When I first got into photogrpahy with "real" cameras I quickly fell into the rabbit hole of equipment. I was reading an article on the merits of zoom lenses, which let you zoom in or out of scene, versus prime lenses, which only give you a fixed perspective, when I came upon this sentence that was a bit of a revelation:
"If you are taking photos with your phone, you are already using a prime lens."
The main camera on the back of the iPhone, the one that opens by default when you open the Camera app, has a wide-angle prime lens, about 28mm equivalent in camera terms. It gives a wider field of view than human eyes, which most agree to have a field of view closer to a 50mm lens. As a result, when we take a photo with that camera, we get an image that does not match what we see.
People or things that seem at the right distance to us come out looking too far away; and if we walk closer, the image just looks a bit... off, because getting too close to a subject with a wide-angle lens distorts it.
I was often frustrated with that problem when I used the iPhone 6. When I took a photo of the subway station, for example, the pillars either came out looking more far away than they should have been, or looking comically large because I tried to step closer. It was something I constantly had to put up with.

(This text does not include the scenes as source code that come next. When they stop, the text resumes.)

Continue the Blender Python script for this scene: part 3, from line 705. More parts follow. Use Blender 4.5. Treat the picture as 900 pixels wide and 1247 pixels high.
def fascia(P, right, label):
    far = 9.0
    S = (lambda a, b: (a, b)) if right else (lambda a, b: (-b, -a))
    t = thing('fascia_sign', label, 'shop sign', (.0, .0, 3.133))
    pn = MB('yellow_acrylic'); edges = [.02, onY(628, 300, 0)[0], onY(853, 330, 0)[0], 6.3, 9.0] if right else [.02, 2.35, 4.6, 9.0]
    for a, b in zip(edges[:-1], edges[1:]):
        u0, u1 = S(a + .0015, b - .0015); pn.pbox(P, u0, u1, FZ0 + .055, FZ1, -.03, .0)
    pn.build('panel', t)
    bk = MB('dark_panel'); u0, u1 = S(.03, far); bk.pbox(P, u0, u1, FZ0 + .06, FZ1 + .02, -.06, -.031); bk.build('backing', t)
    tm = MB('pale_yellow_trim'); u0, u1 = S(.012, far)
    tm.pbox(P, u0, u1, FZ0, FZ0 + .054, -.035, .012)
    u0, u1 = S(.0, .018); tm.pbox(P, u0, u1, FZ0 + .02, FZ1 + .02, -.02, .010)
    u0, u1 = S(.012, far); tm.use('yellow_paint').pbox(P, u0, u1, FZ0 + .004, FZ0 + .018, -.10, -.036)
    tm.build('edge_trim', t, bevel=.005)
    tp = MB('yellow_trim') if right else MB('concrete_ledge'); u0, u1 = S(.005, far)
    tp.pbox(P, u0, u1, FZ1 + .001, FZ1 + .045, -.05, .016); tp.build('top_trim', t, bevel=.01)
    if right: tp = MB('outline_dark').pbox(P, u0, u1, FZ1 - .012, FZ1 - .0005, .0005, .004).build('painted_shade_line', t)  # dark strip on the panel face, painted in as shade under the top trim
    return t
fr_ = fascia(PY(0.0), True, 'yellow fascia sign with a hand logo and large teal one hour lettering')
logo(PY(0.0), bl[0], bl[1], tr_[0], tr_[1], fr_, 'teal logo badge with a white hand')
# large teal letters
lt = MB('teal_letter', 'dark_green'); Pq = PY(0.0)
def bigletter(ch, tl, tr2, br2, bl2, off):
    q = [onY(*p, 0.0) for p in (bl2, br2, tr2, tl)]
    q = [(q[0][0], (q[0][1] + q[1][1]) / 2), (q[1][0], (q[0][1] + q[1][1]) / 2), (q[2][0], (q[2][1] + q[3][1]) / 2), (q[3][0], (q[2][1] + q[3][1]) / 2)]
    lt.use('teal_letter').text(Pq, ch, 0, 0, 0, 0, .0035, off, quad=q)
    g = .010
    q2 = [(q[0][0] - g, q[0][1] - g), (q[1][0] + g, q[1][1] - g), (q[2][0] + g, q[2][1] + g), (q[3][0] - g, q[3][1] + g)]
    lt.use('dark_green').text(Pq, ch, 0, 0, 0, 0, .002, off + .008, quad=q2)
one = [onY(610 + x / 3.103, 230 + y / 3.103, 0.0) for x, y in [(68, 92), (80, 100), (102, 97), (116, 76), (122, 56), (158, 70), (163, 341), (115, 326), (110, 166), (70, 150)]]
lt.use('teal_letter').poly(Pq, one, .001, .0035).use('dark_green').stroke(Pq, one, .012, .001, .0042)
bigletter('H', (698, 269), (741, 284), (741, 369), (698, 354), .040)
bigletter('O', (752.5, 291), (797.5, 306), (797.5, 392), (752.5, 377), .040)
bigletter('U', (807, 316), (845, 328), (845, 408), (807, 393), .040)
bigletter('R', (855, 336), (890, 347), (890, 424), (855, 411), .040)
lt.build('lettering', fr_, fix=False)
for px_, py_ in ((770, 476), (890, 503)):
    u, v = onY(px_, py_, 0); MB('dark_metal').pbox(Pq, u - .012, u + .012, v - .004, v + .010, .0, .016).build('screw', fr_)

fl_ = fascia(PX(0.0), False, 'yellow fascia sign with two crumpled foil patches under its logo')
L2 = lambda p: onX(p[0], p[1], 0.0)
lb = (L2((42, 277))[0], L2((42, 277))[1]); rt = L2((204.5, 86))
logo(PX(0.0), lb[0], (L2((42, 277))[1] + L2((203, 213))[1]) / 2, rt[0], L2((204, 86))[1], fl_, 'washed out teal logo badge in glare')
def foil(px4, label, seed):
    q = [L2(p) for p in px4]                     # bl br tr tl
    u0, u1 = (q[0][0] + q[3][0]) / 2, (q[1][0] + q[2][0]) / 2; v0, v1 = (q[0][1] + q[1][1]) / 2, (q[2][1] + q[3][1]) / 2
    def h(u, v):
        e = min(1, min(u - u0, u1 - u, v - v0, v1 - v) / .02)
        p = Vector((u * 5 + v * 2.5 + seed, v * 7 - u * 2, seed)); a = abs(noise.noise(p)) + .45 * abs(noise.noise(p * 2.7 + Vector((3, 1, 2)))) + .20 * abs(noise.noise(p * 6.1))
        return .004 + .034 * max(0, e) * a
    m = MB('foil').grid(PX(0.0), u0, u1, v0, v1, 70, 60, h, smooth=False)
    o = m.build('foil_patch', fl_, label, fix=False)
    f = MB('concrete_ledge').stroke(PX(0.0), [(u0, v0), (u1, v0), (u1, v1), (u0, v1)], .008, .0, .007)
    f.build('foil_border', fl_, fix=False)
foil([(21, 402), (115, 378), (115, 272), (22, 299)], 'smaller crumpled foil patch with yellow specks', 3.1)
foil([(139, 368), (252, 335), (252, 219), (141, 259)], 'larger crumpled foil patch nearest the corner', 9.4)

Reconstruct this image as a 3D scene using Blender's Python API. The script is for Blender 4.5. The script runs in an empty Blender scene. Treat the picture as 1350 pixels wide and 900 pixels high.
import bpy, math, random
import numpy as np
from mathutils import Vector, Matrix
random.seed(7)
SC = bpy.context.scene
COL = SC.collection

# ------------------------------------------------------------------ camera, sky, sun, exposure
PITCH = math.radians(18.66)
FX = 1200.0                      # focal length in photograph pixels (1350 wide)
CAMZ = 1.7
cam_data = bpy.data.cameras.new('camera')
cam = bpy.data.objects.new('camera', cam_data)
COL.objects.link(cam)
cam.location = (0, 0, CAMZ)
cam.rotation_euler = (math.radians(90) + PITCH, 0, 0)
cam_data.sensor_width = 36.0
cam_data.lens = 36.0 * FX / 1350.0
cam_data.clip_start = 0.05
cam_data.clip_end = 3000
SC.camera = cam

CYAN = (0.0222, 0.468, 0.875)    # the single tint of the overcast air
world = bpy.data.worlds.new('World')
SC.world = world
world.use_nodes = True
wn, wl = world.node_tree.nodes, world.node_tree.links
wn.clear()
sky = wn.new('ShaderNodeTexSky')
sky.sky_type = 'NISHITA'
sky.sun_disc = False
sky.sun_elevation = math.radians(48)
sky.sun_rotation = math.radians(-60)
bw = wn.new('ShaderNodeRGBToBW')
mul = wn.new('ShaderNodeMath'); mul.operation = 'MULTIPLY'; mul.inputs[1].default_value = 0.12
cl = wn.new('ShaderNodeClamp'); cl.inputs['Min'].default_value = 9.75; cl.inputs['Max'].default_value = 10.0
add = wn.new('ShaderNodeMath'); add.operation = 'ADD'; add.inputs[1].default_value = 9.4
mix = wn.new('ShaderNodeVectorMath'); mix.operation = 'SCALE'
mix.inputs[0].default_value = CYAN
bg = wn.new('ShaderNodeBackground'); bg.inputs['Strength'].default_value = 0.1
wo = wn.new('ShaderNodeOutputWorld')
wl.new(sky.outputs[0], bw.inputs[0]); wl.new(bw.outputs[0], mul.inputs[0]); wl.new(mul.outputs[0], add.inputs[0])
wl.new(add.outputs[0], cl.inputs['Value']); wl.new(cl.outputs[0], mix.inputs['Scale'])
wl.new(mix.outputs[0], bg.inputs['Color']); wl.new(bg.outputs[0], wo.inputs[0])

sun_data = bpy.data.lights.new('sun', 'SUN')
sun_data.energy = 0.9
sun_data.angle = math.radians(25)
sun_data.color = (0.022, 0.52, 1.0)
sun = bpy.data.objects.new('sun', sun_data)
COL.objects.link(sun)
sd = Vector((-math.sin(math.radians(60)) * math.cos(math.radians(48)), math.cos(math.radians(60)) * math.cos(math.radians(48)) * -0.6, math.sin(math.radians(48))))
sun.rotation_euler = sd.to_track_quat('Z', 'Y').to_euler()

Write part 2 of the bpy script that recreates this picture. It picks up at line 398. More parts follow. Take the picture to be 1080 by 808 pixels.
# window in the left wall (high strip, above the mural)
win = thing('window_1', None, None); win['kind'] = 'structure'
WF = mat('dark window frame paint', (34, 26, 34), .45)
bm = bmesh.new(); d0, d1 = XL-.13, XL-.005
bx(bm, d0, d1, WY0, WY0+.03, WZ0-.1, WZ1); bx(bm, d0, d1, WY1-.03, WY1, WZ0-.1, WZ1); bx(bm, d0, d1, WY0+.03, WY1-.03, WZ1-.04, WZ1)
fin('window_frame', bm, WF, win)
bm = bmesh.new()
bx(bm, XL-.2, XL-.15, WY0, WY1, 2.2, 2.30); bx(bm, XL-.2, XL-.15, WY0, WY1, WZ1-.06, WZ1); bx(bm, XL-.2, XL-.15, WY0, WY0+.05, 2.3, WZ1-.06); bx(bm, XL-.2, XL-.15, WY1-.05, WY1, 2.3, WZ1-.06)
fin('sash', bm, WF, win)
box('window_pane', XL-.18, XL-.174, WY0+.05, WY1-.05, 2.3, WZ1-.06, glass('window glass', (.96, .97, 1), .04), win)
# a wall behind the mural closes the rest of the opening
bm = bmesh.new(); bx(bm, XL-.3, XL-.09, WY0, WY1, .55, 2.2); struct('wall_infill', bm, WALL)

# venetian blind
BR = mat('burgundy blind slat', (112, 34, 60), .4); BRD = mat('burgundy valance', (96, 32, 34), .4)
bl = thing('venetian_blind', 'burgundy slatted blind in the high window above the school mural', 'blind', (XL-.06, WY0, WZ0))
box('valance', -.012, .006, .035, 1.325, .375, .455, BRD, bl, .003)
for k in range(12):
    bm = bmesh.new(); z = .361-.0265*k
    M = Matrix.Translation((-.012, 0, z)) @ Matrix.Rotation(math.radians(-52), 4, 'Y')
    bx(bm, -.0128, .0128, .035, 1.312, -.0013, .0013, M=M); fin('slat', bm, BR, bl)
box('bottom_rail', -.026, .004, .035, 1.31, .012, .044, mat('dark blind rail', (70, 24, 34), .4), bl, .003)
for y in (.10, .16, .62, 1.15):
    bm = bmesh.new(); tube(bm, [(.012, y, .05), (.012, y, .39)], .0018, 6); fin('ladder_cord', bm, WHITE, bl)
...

Sure, we can zoom, but on phones that is basically stretching a part of the image and then making the phone guess how to fill in the gaps between pixels. It creates soft images that look terrible and those who care about image quality have been trained to avoid it.
So we are stuck with that single perspective, until Apple introduced the iPhone 7 Plus, which gives us a second camera on the back -- a lens Apple dubbed as "telephoto", but in reality gives a field of view of 56mm equivalent, close to the human eye.
That feature, along with the then-new (and turns out, unique to that generation) handsome matte black finish, sold me. I bought one less a month after it came out.
Zooming, real zooming, on a phone is exciting. Gone was the horridly soft and noisy images when we pinch to zoom in that camera preview screen. Now, press the little "2x" button at the bottom, and what had seemed far away is suddenly pulled closer, without a loss in clarity.
Shots that were not possible before suddenly were. Photographers talk about "zoom with your feet", but I don't know of anyone who can zoom with their feet up a pole. Now that squirrel dancing off the wires is suddenly within reach.